Oh, compared to Bill Gates or Warren Buffet, I’m not rich. But, compared to the millions of people who live on a dollar a day or who are deeply dependent on welfare and social security subsidies, I am flush. And yet, Paul admonishes his mentee, Timothy, to pay particular attention to the wealthy, who must be reminded often that it is not their goods, but their good works that have value over time. It is their liberal generosity willingness to share with others. . . . not just share money, but time.

The rich become complacent and arrogant more easily.

I can certainly attest to the complacency. If it were not so, I would be manifesting greater service to those in need. It’s not that I don’t care, I just can’t seem to “fit it all in.” How lame.

As a supervisor, I have asked employees who struggle with “best use of their time” to log their days for a couple of weeks and analyze how their time is really spent.
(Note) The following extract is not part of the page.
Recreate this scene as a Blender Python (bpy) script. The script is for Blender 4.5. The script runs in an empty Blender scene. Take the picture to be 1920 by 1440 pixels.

Clearly, I need to to do the same thing.

What did I do yesterday that was investment in “true life?” What will I do today?

Sometimes and maybe even more than sometimes, generosity is not about money, but about generosity of the heart. If we give out of true self, like time and authentic connections, that has value too. Can I give bountifully of myself today? Can I stay mindful enough of the inner presence of the Holy Spirit, that I can be open to feel, to hear, to see, to sense, the pain of another, the loss, the hollow places that need an outpouring of love? Can I? Will I?